So I came out to one of my best friends two days ago she was fine with it and it didn't change anything between us, but she has been texting me and calling me asking when I'm gonna come out to my other best friend. It took so much courage for me to come out to her and now she is pressuring me to come out to my other friend and I feel like she doesn't understand what i had to go through just to come out to her. Does anyone else feel like this, that straight people do not know what it takes to come out. Any advice?
You need to tell her how you feel. You need to tell her to that it takes a lot to come out. Tell her it's a task that takes way more courage that she can ever imagine.
yea, don't let anyone pressure you to do anything at all. that includes coming out the closet. your best friend must understand that it should be on your own terms and she should respect that.
My two pence, tell your friend that you understand that they think its going to help by making you get on with it (some people think that if you push its going to solve any problem, when in reality, it just makes me less likely to do what they suggest!) BUT that they should be a friend and give you space and time to deal with this on YOUR OWN. You will tell people when you feel the time is right and YOUR ready. Point her in this direction if needs be. Hope everything goes well for you though
You should only tell others when YOU are comfortable with it. I have a friend who is not pressuring me but he doesn't feel like it's a big deal. Coming out is hard for some of us and I yes straight people don't really understand how it feels. You need to talk to her and explain that you're simply not ready yet, and that you will tell them when you feel up to it. No one has the right to make you do something you don't want to.
Tell her how you feel. Don't be pressured to come out when your not comfortable to. You need to feel comfortable first to come out.
Hey, this is happening to me too! You could probably tell her that you don't want to come out just yet, that this is your decision, or something like that. I am really bad at giving advice though, so if that dosn't work I don't know. :icon_bigg
Try telling her how you feel. Don't let her, or anyone else for that matter, push you into doing something that you don't feel comfortable in doing. There's nothing wrong with doing this in your own pace. Good Luck!
Don't let anyone force you until you are ready. I told my ex-husband and kids, and was not ready to tell my parents. My ex kept pressuring me to tell them because he didn't like lying to them, and he could not understand that coming out is very personal, and is done at your own pace. Instead I was accused of being selfish for making him lie to them. Even when I told him this was why I waited 6 months after I realized I was gay to tell him, because he would pressure me to tell others, he didn't understand, and I was being selfish. I did tell my parents because I didn't want my kids to feel like they had to avoid speaking to my parents. I wasn't ready to tell them, and I'm still not. They were supportive as I knew they would be, but I also know they are a little disappointed. I told them 3 months ago and I still can't face them. I avoid them like the plague even though they are ok with it. This is your coming out and no one else's, and don't let anyone take that away from you. It's not being selfish, it's a process, and processes occur over time.

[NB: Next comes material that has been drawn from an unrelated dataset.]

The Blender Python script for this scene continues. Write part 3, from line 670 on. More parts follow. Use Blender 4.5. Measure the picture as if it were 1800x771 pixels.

Try to let her know how honored she should be that you came out to her first and how difficult it is. She should know how much you must trust her and as such, tell her you trust her to let you come out on your own. Be nice so she doesn't out you herself. I've read so many posts of kids coming out to best friends just to have the friend do the outing. So be nice, tell her how lucky she is that you trust and love her so much to tell her first and hopefully she will honor you back.
Yes, I often felt like that! All my friends where pushing me to come out to other friends/family because "they where going to be fine with it". I think most people who have never been in the closet doesn't understand that coming out is about you and not the people you are coming out to. Dealing with that is difficult, I eventually caved and came out to people before I was ready. And it still bothers me. I don't recent my friends for it because they meant well but I wish I had stood my ground and waited. Coming out ended up not being a relief in many cases and just added to the stress and anxiety. My advice is don't give in, stand your ground and don't come out until YOU are ready - also explain how you feel to your friend so that she might understand your feelings better.